* [CHALLENGE]: Every line below should be repeated exactly.

/---

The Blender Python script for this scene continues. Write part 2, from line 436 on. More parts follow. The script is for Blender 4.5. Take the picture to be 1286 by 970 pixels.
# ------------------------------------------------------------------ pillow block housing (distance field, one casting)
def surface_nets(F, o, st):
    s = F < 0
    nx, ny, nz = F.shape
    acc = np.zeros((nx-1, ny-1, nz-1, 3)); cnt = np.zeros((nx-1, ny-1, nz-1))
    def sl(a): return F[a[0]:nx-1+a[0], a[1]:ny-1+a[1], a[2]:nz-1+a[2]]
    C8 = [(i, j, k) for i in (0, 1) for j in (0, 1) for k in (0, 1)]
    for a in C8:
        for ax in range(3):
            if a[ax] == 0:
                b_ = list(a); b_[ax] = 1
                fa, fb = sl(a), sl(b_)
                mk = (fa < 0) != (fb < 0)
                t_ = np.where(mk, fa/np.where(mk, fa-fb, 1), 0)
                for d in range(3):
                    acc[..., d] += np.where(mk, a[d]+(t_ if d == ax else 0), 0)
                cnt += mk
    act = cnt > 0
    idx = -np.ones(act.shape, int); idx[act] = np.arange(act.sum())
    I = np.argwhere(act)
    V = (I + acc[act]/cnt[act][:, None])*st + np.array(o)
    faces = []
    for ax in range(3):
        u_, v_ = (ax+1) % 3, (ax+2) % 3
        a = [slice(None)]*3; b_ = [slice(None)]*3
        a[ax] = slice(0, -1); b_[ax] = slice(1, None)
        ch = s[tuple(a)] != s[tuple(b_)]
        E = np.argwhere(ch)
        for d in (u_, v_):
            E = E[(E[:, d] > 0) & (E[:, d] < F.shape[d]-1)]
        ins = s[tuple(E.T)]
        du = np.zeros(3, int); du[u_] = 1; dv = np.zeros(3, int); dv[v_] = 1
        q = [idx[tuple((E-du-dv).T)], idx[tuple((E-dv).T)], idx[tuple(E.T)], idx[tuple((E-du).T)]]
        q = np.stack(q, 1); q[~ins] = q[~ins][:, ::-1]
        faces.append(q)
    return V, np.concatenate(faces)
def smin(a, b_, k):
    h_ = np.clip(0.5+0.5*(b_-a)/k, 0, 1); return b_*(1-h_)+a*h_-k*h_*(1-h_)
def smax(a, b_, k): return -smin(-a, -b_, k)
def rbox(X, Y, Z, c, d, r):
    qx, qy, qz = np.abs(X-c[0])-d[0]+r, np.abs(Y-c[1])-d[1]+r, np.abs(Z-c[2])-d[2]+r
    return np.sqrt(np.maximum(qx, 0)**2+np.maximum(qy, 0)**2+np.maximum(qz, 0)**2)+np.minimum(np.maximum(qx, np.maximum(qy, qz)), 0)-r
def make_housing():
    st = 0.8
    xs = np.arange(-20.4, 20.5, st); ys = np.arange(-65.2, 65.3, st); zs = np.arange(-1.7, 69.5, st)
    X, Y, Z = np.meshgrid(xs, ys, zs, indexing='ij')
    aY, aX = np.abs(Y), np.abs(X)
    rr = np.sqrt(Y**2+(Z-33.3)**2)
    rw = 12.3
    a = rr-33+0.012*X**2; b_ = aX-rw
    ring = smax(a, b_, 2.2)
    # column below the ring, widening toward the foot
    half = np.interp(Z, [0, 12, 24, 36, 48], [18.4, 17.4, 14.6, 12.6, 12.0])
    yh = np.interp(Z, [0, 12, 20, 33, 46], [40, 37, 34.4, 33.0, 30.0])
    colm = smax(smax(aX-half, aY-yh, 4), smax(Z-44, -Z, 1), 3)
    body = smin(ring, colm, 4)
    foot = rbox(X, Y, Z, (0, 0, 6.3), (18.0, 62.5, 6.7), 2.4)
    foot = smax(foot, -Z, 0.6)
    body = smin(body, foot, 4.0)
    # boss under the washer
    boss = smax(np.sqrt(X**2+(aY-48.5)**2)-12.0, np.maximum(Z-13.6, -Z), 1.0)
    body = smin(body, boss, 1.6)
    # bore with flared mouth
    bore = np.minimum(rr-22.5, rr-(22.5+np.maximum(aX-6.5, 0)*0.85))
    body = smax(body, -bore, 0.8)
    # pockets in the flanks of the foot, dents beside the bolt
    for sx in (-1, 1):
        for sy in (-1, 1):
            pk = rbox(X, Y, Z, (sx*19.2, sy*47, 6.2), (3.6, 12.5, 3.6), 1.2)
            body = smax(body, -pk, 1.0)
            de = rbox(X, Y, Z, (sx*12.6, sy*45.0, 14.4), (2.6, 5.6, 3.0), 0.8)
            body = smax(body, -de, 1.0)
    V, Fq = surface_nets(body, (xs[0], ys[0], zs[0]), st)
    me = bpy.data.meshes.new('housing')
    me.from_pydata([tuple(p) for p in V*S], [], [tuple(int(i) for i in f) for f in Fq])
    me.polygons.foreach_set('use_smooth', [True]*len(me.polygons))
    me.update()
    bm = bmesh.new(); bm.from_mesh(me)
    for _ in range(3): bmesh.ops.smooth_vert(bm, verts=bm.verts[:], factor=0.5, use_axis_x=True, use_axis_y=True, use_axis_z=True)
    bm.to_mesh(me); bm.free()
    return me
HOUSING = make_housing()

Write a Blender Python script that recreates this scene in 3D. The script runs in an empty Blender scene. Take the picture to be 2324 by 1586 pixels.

\---

* [SOLVED PROBLEM]:
The Blender Python script for this scene continues. Write part 2, from line 436 on. More parts follow. The script is for Blender 4.5. Take the picture to be 1286 by 970 pixels.
# ------------------------------------------------------------------ pillow block housing (distance field, one casting)
def surface_nets(F, o, st):
    s = F < 0
    nx, ny, nz = F.shape
    acc = np.zeros((nx-1, ny-1, nz-1, 3)); cnt = np.zeros((nx-1, ny-1, nz-1))
    def sl(a): return F[a[0]:nx-1+a[0], a[1]:ny-1+a[1], a[2]:nz-1+a[2]]
    C8 = [(i, j, k) for i in (0, 1) for j in (0, 1) for k in (0, 1)]
    for a in C8:
        for ax in range(3):
            if a[ax] == 0:
                b_ = list(a); b_[ax] = 1
                fa, fb = sl(a), sl(b_)
                mk = (fa < 0) != (fb < 0)
                t_ = np.where(mk, fa/np.where(mk, fa-fb, 1), 0)
                for d in range(3):
                    acc[..., d] += np.where(mk, a[d]+(t_ if d == ax else 0), 0)
                cnt += mk
    act = cnt > 0
    idx = -np.ones(act.shape, int); idx[act] = np.arange(act.sum())
    I = np.argwhere(act)
    V = (I + acc[act]/cnt[act][:, None])*st + np.array(o)
    faces = []
    for ax in range(3):
        u_, v_ = (ax+1) % 3, (ax+2) % 3
        a = [slice(None)]*3; b_ = [slice(None)]*3
        a[ax] = slice(0, -1); b_[ax] = slice(1, None)
        ch = s[tuple(a)] != s[tuple(b_)]
        E = np.argwhere(ch)
        for d in (u_, v_):
            E = E[(E[:, d] > 0) & (E[:, d] < F.shape[d]-1)]
        ins = s[tuple(E.T)]
        du = np.zeros(3, int); du[u_] = 1; dv = np.zeros(3, int); dv[v_] = 1
        q = [idx[tuple((E-du-dv).T)], idx[tuple((E-dv).T)], idx[tuple(E.T)], idx[tuple((E-du).T)]]
        q = np.stack(q, 1); q[~ins] = q[~ins][:, ::-1]
        faces.append(q)
    return V, np.concatenate(faces)
def smin(a, b_, k):
    h_ = np.clip(0.5+0.5*(b_-a)/k, 0, 1); return b_*(1-h_)+a*h_-k*h_*(1-h_)
def smax(a, b_, k): return -smin(-a, -b_, k)
def rbox(X, Y, Z, c, d, r):
    qx, qy, qz = np.abs(X-c[0])-d[0]+r, np.abs(Y-c[1])-d[1]+r, np.abs(Z-c[2])-d[2]+r
    return np.sqrt(np.maximum(qx, 0)**2+np.maximum(qy, 0)**2+np.maximum(qz, 0)**2)+np.minimum(np.maximum(qx, np.maximum(qy, qz)), 0)-r
def make_housing():
    st = 0.8
    xs = np.arange(-20.4, 20.5, st); ys = np.arange(-65.2, 65.3, st); zs = np.arange(-1.7, 69.5, st)
    X, Y, Z = np.meshgrid(xs, ys, zs, indexing='ij')
    aY, aX = np.abs(Y), np.abs(X)
    rr = np.sqrt(Y**2+(Z-33.3)**2)
    rw = 12.3
    a = rr-33+0.012*X**2; b_ = aX-rw
    ring = smax(a, b_, 2.2)
    # column below the ring, widening toward the foot
    half = np.interp(Z, [0, 12, 24, 36, 48], [18.4, 17.4, 14.6, 12.6, 12.0])
    yh = np.interp(Z, [0, 12, 20, 33, 46], [40, 37, 34.4, 33.0, 30.0])
    colm = smax(smax(aX-half, aY-yh, 4), smax(Z-44, -Z, 1), 3)
    body = smin(ring, colm, 4)
    foot = rbox(X, Y, Z, (0, 0, 6.3), (18.0, 62.5, 6.7), 2.4)
    foot = smax(foot, -Z, 0.6)
    body = smin(body, foot, 4.0)
    # boss under the washer
    boss = smax(np.sqrt(X**2+(aY-48.5)**2)-12.0, np.maximum(Z-13.6, -Z), 1.0)
    body = smin(body, boss, 1.6)
    # bore with flared mouth
    bore = np.minimum(rr-22.5, rr-(22.5+np.maximum(aX-6.5, 0)*0.85))
    body = smax(body, -bore, 0.8)
    # pockets in the flanks of the foot, dents beside the bolt
    for sx in (-1, 1):
        for sy in (-1, 1):
            pk = rbox(X, Y, Z, (sx*19.2, sy*47, 6.2), (3.6, 12.5, 3.6), 1.2)
            body = smax(body, -pk, 1.0)
            de = rbox(X, Y, Z, (sx*12.6, sy*45.0, 14.4), (2.6, 5.6, 3.0), 0.8)
            body = smax(body, -de, 1.0)
    V, Fq = surface_nets(body, (xs[0], ys[0], zs[0]), st)
    me = bpy.data.meshes.new('housing')
    me.from_pydata([tuple(p) for p in V*S], [], [tuple(int(i) for i in f) for f in Fq])
    me.polygons.foreach_set('use_smooth', [True]*len(me.polygons))
    me.update()
    bm = bmesh.new(); bm.from_mesh(me)
    for _ in range(3): bmesh.ops.smooth_vert(bm, verts=bm.verts[:], factor=0.5, use_axis_x=True, use_axis_y=True, use_axis_z=True)
    bm.to_mesh(me); bm.free()
    return me
HOUSING = make_housing()

Write a Blender Python script that recreates this scene in 3D. The script runs in an empty Blender scene. Take the picture to be 2324 by 1586 pixels.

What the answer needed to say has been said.